When transacting in secondary fixed income markets, broker-dealers typically act in one of three possible capacities when dealing with retail investors.

Broker-dealers acting in a principal capacity buy or sell bonds to retail investors for their own account, profiting from this activity by collecting the bid/ask spread on the transaction(s). For example, an investor may wish to sell a bond from his portfolio, the broker-dealer serving as intermediary on the transaction may take the bond into its own inventory in hopes of selling to another investor or broker-dealer at a higher price in the future.

Broker-dealers acting in a riskless-principal transaction facilitate retail transactions by finding a buyer or seller of a fixed income instrument prior to execution, profiting from the transaction by applying a markup or markdown to the price of the bond for the retail investor. For example, an investor may wish to sell a bond from his portfolio and so sends the request to the broker-dealer for pricing. Upon the receipt, the broker-dealer may send the request to other broker-dealers and, upon receiving prices for the instrument from interested parties, may provide a slightly lower price than received from other broker-dealers as a price at which the retail investor can sell the instrument. Factors affecting the amount of markup or markdown on secondary transactions include the size of the transaction and/or the maturity of the instrument.

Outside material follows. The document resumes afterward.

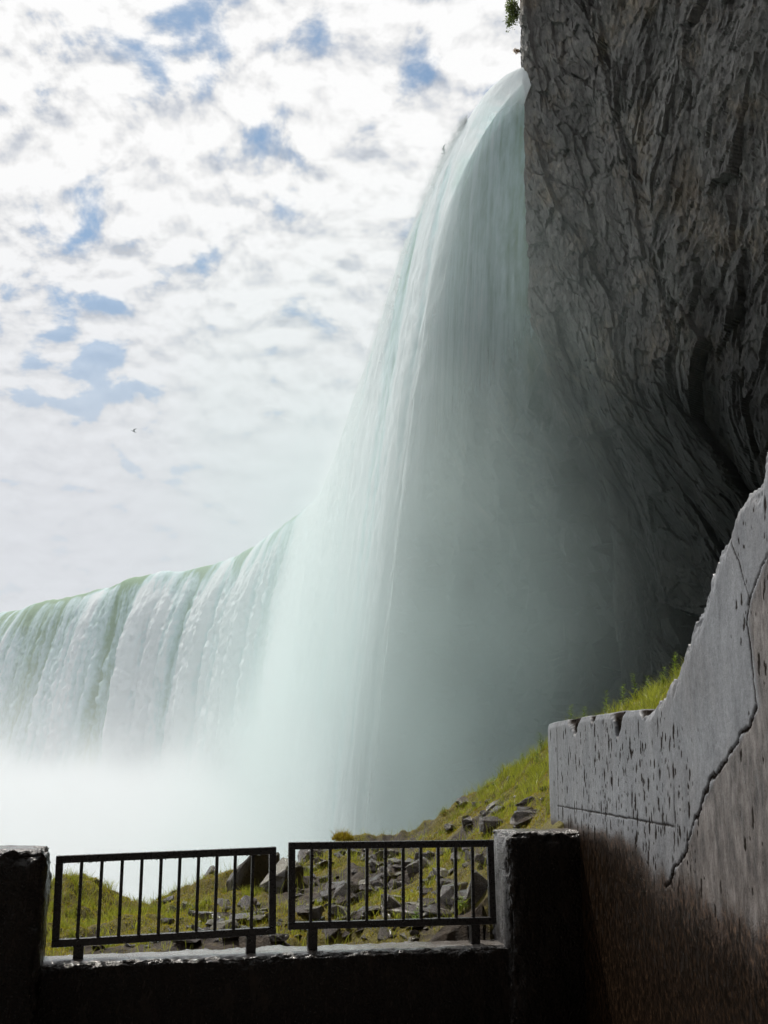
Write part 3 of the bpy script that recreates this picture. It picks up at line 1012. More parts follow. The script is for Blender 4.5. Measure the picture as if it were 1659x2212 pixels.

When acting in agency capacity, broker-dealers charge retail investors commissions on secondary market transactions. As in a riskless-principal transaction, the broker-dealer serving as intermediary offers the retail investor the best price available for the instrument. However, rather than marking up or down, the broker-dealer adds a commission to the transaction. These commissions are typically set in schedules that are made available to retail investors and, while they reflect the different business models of competing broker-dealers, follow a general pattern. Retail customers typically pay a price per trade or execution, additional costs per security either included or per unit, with minimum and maximum charges. These costs to the retail investor have dropped over time as it has become more efficient for broker-dealers to offer fixed income trading products and services to their customers. Some broker-dealers do not charge any commissions for certain transactions such as secondary treasuries and offer commissions on other products that are not too different than equity commissions.

KEY POINTS

• Long-term demographic and structural shifts have and will continue to sustain the expansion of the fixed income market and trading volumes.

• Retail investors are a growing presence due in great part to easier access to individual fixed income securities through advances in technology.

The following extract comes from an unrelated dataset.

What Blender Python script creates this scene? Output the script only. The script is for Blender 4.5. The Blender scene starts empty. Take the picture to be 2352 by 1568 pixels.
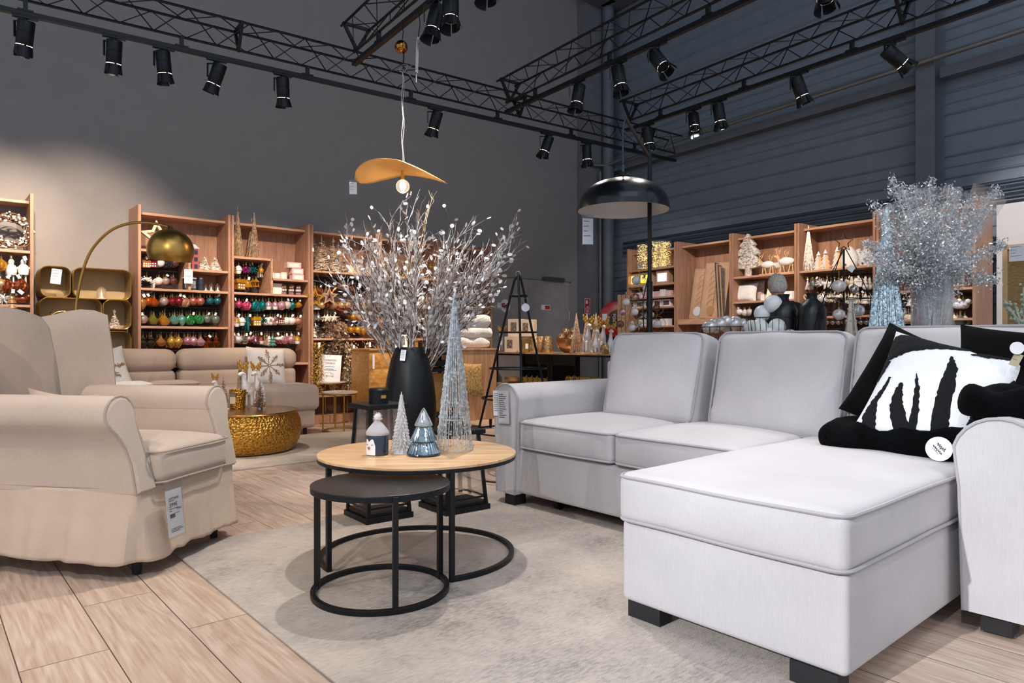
import bpy, math, random
from math import sin, cos, pi, radians, sqrt, atan2
from mathutils import Vector, Matrix, noise, Euler
random.seed(7)
D = bpy.data; C = bpy.context.scene.collection; SC = bpy.context.scene
V = Vector
# ---------------------------------------------------------------- camera
F = 1591.0
cd = D.cameras.new('camera'); cam = D.objects.new('camera', cd); C.objects.link(cam)
cd.sensor_width = 36; cd.lens = F / 2352 * 36; cam.location = (0, 0, 1); cam.rotation_euler = (pi / 2, 0, 0)
cd.clip_end = 100; SC.camera = cam
# frames: S = furniture and long wall (x to the right along the wall, y into it); R = cladding wall
SA = radians(40.9); E1 = V((cos(SA), sin(SA), 0)); E2 = V((-sin(SA), cos(SA), 0))
RA = radians(-54.7); G1 = V((cos(RA), sin(RA), 0)); G2 = V((-sin(RA), cos(RA), 0)); RO = V((2.3, 9.73, 0))
def S(s, t, z=0): return E1 * s + E2 * t + V((0, 0, z))
def R(u, v, z=0): return RO + G1 * u + G2 * v + V((0, 0, z))
def rr(x): return (x - 1176) / F
def sx(x, t):
    r = rr(x); return t * (E1.y + E1.x * r) / (E1.x - E1.y * r)
def ux(x, v):
    r = rr(x); o = RO + G2 * v; return (r * o.y - o.x) / (G1.x - r * G1.y)
def at(x, y, Y): return V((rr(x) * Y, Y, 1 + (784 - y) / F * Y))
def zy(y, Y): return 1 + (784 - y) / F * Y
# ---------------------------------------------------------------- world and exposure
SC.view_settings.view_transform = 'Standard'; SC.view_settings.look = 'None'
SC.view_settings.exposure = 0.42; SC.view_settings.gamma = 1; SC.view_settings.use_curve_mapping = False
w = D.worlds.new('world'); SC.world = w; w.use_nodes = True
w.node_tree.nodes['Background'].inputs[0].default_value = (0.50, 0.59, 0.72, 1)
w.node_tree.nodes['Background'].inputs[1].default_value = 0.80
WARM = (1, .80, .62); NEUT = (1, .93, .89); COOL = (.86, .93, 1)
def spot(p, tgt, power, col=NEUT, ang=40, blend=.35, r=.03):
    l = D.lights.new('spot', 'SPOT'); l.energy = power; l.color = col; l.spot_size = radians(ang); l.spot_blend = blend; l.shadow_soft_size = r
    o = D.objects.new('spot', l); C.objects.link(o); o.location = p
    o.rotation_euler = (V(tgt) - V(p)).to_track_quat('-Z', 'Y').to_euler(); return o
def area(p, tgt, power, col, sx_, sy_):
    l = D.lights.new('area', 'AREA'); l.energy = power; l.color = col; l.shape = 'RECTANGLE'; l.size = sx_; l.size_y = sy_
    o = D.objects.new('area', l); C.objects.link(o); o.location = p
    o.rotation_euler = (V(tgt) - V(p)).to_track_quat('-Z', 'Y').to_euler(); return o
# added soft bluish fill from overhead, with no lamp of the hall behind it
area((1.5, -1.5, 7.5), (1.0, 4.5, 0), 70, (.70, .84, 1), 6, 4)
area((3, 3.5, 8.0), (3, 5, 0), 30, (.80, .90, 1), 5, 5)
# unseen spots added over and behind the camera to brighten furniture and rug
for p, t, e, c, a in [
    ((-2.9, 1.6, 3.4), (-2.0, 3.2, .5), 95, WARM, 60),
    ((-2.4, 1.0, 3.4), (-1.7, 2.3, 0), 85, (1, .84, .72), 60),
    ((-.30, 4.0, 3.4), (-.45, 2.9, 0), 140, NEUT, 72),
    ((0.9, 3.6, 3.4), (0.9, 2.3, 0), 30, NEUT, 52),
    ((1.1, 1.6, 3.4), (1.8, 3.3, .6), 25, NEUT, 60),
    ((2.6, 2.6, 3.4), (2.4, 3.2, .8), 28, COOL, 64),
    ((-1.3, -1.2, 3.3), (-2.0, 3.0, .6), 190, (1, .92, .84), 44),
    ((2.6, -.9, 3.3), (1.9, 2.2, .4), 85, (1, .80, .68), 50),
    ((-.6, -.8, 3.4), (2.2, 3.9, .8), 130, (.93, .95, 1), 40),
    ((4.6, 3.6, 3.4), (5.4, 5.9, 1.7), 50, NEUT, 60),
]: spot(p, t, e, c, a)
spot((-4.2, -1.9, 3.3), (1.15, 2.0, .15), 1550, (.94, .95, 1), 23, .9)  # added cool key from behind left, lifts the chaise front
spot((-2.0, -.6, 3.3), (.55, 3.7, .25), 190, (.96, .95, 1), 26, .8)  # added fill aimed at the seat front
# ---------------------------------------------------------------- materials
def hx(h):
    h = h.lstrip('#'); c = [int(h[i:i + 2], 16) / 255 for i in (0, 2, 4)]
    return tuple((x / 12.92 if x < .04045 else ((x + .055) / 1.055) ** 2.4) for x in c) + (1,)
MATS = {}
def pm(name, col, rough=.6, metal=0, bump=0, bs=200, var=.06, vs=6, coat=0, trans=0, alpha=1, emit=0, sheen=0, stretch=None, ior=1.45, sss=0):
    if name in MATS: return MATS[name]
    m = D.materials.new(name); m.use_nodes = True; nt = m.node_tree; N = nt.nodes; L = nt.links
    b = N['Principled BSDF']; c = hx(col)
    b.inputs['Roughness'].default_value = rough; b.inputs['Metallic'].default_value = metal
    b.inputs['Coat Weight'].default_value = coat; b.inputs['Transmission Weight'].default_value = trans
    b.inputs['Alpha'].default_value = alpha; b.inputs['Sheen Weight'].default_value = sheen; b.inputs['IOR'].default_value = ior
    tc = N.new('ShaderNodeTexCoord'); mp = N.new('ShaderNodeMapping'); L.new(tc.outputs['Object'], mp.inputs[0])
    if stretch: mp.inputs['Scale'].default_value = stretch
    n = N.new('ShaderNodeTexNoise'); n.inputs['Scale'].default_value = vs; n.inputs['Detail'].default_value = 5; L.new(mp.outputs[0], n.inputs[0])
    r = N.new('ShaderNodeValToRGB'); L.new(n.outputs[0], r.inputs[0])
    r.color_ramp.elements[0].position = .3; r.color_ramp.elements[1].position = .7
    r.color_ramp.elements[0].color = tuple(max(0, x * (1 - var * 2)) for x in c[:3]) + (1,)
    r.color_ramp.elements[1].color = tuple(min(1, x * (1 + var)) for x in c[:3]) + (1,)
    L.new(r.outputs[0], b.inputs['Base Color'])
    if bump:
        n2 = N.new('ShaderNodeTexNoise'); n2.inputs['Scale'].default_value = bs; n2.inputs['Detail'].default_value = 3; L.new(mp.outputs[0], n2.inputs[0])
        bp = N.new('ShaderNodeBump'); bp.inputs['Strength'].default_value = bump; bp.inputs['Distance'].default_value = .01
        L.new(n2.outputs[0], bp.inputs['Height']); L.new(bp.outputs[0], b.inputs['Normal'])
    if emit:
        b.inputs['Emission Color'].default_value = c; b.inputs['Emission Strength'].default_value = emit
    MATS[name] = m; return m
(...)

• The structure of the fixed income market slowed the adoption of electronic trading compared with other asset classes such as equities and foreign exchange.

• The introduction of Web-based technologies and access to capital helped fuel the expansion of numerous electronic trading venues in the 1990s and early 2000s, followed by a period of consolidation.

• Key technology advancements included automation through Straight Through Processing, electronic connectivity through FIX, access through APIs, and the integration of market data onto trading platforms.

• Regulatory requirements including real-time transaction reporting, price dissemination, and best execution documentation further spurred the move toward electronic trading.

• As the retail brokerage industry shifted to a fee-based model and looked to broaden their distribution, demand for electronic retail platforms increased.

• Greater efficiencies in fixed income market access and trading have pushed commissions down, helping to attract an even greater retail investor presence.